Transition with me now to the Buddhists in Taiwan who were excited a few years ago about the arrival there of Buddha’s finger. Estimated to be 2,500 years old, the finger is kept and transported in a miniature gold pagoda. Hundreds of Buddhist monks gathered at the airport in Taipei to welcome the sacred bones and form a procession through the streets. Not risking anything, 24 specially trained ninja Buddhist monks were sworn to protect the finger with their lives.

            The bones have quite a history. After the Buddha’s body was cremated in India, apparently some of his followers wanted a souvenir so they saved this one unburned remaining part. When Buddhist monks arrived in China to evangelise, the bones came with them to be stored in a special cave at the Famen Temple. Emperors were among those who came to worship the finger in elaborate ceremonies. But the finger was lost some time during the nineteenth century, only to be rediscovered in 1987 when workers were rebuilding a collapsed pagoda at the site.

            On its recent arrival in Taiwan, one monk said, “Looking at the bones is like seeing Buddha himself.” Referring to the strained relations that Taiwan has with mainland China, another said, “We hope Buddha’s finger could inspire friendly love and peace across the Taiwan Strait.”

            We know from the history that the veneration of relics is a part of Christianity as well. Reputed slivers of Jesus’ cross were sold to Holy Land pilgrims from the earliest days of the Roman Empire. The traditional tomb of Jesus at the Church of the Holy Sepulchre has long since been damaged by the chipping away of pebbles and the touch of believers’ hands, until today almost nothing is left. A generation ago, moviegoers around the world watched in reverential awe as The Robe told how the last garment of Christ wove its way into peoples’ hearts, converting the heathen and healing the sick. Then there is the intrigue of the Shroud of Turin that legend says is the burial cloth of Christ.
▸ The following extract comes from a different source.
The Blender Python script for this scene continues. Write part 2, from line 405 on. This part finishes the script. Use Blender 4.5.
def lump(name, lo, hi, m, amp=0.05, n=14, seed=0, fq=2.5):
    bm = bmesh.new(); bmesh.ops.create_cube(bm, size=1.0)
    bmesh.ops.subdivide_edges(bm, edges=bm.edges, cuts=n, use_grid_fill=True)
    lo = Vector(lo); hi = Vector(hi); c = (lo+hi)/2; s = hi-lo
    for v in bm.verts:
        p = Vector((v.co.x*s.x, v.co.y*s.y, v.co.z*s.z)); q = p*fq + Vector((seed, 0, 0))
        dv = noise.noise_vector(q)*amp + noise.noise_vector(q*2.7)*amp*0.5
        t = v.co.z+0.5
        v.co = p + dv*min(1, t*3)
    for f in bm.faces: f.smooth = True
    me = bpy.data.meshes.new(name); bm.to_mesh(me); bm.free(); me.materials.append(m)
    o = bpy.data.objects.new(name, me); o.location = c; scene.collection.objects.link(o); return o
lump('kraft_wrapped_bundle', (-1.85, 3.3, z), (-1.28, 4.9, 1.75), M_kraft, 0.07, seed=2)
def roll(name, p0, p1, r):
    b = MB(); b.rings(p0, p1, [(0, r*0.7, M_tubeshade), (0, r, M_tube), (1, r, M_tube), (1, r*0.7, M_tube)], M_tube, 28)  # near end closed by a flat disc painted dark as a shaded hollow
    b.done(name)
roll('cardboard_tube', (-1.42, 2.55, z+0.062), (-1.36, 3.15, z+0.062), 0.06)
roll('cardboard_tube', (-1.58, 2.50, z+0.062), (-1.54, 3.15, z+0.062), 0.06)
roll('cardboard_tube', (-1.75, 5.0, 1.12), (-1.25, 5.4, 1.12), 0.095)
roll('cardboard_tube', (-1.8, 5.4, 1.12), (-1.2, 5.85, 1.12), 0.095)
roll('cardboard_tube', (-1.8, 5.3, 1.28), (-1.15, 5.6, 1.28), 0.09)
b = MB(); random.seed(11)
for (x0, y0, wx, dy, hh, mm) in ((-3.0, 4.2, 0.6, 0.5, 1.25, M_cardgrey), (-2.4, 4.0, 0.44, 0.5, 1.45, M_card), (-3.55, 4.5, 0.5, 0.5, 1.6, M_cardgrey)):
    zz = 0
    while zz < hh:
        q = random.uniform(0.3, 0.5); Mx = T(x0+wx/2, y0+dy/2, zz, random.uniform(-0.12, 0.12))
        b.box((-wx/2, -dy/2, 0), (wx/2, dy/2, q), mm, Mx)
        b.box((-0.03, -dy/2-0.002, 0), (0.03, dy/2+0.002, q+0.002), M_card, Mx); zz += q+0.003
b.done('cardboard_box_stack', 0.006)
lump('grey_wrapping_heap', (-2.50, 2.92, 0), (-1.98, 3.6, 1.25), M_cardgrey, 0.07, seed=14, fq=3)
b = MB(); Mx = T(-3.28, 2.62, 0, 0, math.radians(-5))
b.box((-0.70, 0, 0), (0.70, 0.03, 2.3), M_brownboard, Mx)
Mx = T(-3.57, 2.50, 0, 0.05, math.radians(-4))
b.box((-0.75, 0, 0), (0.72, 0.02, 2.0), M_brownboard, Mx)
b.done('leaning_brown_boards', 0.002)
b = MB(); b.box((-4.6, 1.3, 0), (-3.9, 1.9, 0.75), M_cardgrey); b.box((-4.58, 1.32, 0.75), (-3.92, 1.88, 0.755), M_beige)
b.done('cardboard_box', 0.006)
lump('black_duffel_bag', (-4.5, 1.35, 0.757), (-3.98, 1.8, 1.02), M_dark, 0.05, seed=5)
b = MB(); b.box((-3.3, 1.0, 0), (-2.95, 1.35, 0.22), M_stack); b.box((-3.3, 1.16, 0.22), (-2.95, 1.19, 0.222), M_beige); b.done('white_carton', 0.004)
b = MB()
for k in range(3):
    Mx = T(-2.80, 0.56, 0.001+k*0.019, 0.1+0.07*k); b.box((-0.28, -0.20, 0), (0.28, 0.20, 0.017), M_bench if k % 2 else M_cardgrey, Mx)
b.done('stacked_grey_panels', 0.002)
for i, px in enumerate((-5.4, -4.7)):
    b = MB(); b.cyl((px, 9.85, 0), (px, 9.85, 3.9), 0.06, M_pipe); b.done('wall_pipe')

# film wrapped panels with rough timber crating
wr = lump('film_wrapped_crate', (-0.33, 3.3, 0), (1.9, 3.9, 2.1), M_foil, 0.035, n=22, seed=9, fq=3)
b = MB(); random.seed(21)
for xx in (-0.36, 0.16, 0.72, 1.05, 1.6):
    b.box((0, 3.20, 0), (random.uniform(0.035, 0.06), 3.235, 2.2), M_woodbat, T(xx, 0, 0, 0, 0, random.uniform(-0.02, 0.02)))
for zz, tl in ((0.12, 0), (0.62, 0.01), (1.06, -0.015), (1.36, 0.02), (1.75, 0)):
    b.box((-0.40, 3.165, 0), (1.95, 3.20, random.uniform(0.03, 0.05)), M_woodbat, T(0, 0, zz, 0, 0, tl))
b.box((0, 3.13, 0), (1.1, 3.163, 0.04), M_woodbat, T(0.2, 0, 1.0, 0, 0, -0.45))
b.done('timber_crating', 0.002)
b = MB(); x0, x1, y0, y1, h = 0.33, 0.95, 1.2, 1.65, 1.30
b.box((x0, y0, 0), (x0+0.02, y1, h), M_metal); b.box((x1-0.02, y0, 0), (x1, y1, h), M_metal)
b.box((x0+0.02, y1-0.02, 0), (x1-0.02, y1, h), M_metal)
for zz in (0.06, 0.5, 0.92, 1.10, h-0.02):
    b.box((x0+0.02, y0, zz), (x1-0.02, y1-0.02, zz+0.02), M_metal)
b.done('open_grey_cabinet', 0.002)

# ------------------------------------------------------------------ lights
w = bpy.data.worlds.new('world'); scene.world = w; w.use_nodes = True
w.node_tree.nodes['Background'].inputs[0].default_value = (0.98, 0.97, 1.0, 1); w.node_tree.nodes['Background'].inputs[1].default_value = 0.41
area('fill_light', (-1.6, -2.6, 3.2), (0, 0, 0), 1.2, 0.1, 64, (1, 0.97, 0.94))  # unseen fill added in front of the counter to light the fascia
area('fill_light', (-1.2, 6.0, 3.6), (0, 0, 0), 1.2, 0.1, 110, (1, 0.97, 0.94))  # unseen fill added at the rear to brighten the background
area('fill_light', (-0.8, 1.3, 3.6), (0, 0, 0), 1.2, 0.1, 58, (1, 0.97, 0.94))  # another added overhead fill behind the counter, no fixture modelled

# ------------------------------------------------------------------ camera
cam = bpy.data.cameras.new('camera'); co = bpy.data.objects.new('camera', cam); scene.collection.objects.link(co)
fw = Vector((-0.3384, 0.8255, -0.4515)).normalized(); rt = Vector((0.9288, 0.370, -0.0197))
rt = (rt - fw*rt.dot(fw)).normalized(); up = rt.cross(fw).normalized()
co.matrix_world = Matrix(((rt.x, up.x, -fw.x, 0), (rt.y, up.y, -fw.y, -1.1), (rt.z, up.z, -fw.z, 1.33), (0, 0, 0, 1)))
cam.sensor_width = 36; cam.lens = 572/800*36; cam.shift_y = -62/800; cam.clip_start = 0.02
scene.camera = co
This latter relic is perhaps the most intriguing of all as scholars have been divided, some denouncing it, others affirming it, but all seemingly mystified by it.

            But in all these Christian relics, real or imagined, there is nothing like the finger of Buddha. There are no remains of the body of Christ. No finger. No hair. Part of the glory of the Easter story is that the tomb was whisked clean. In the reanimation of His body, Jesus took it all with Him. Splinters of the cross there may have been. The tomb itself may have been worn away. But the body suffered no further damage than was already inflicted at Calvary for our salvation. Though scarred, it was intact. And intact, it left the grave on that first Easter morning.

            Our Buddhist friends may be quite excited about the Buddha’s finger. But what could be more thrilling than a resurrected Lord? What fills us more than the emptiness of Jesus’ tomb? Who needs a relic when we have a Redeemer?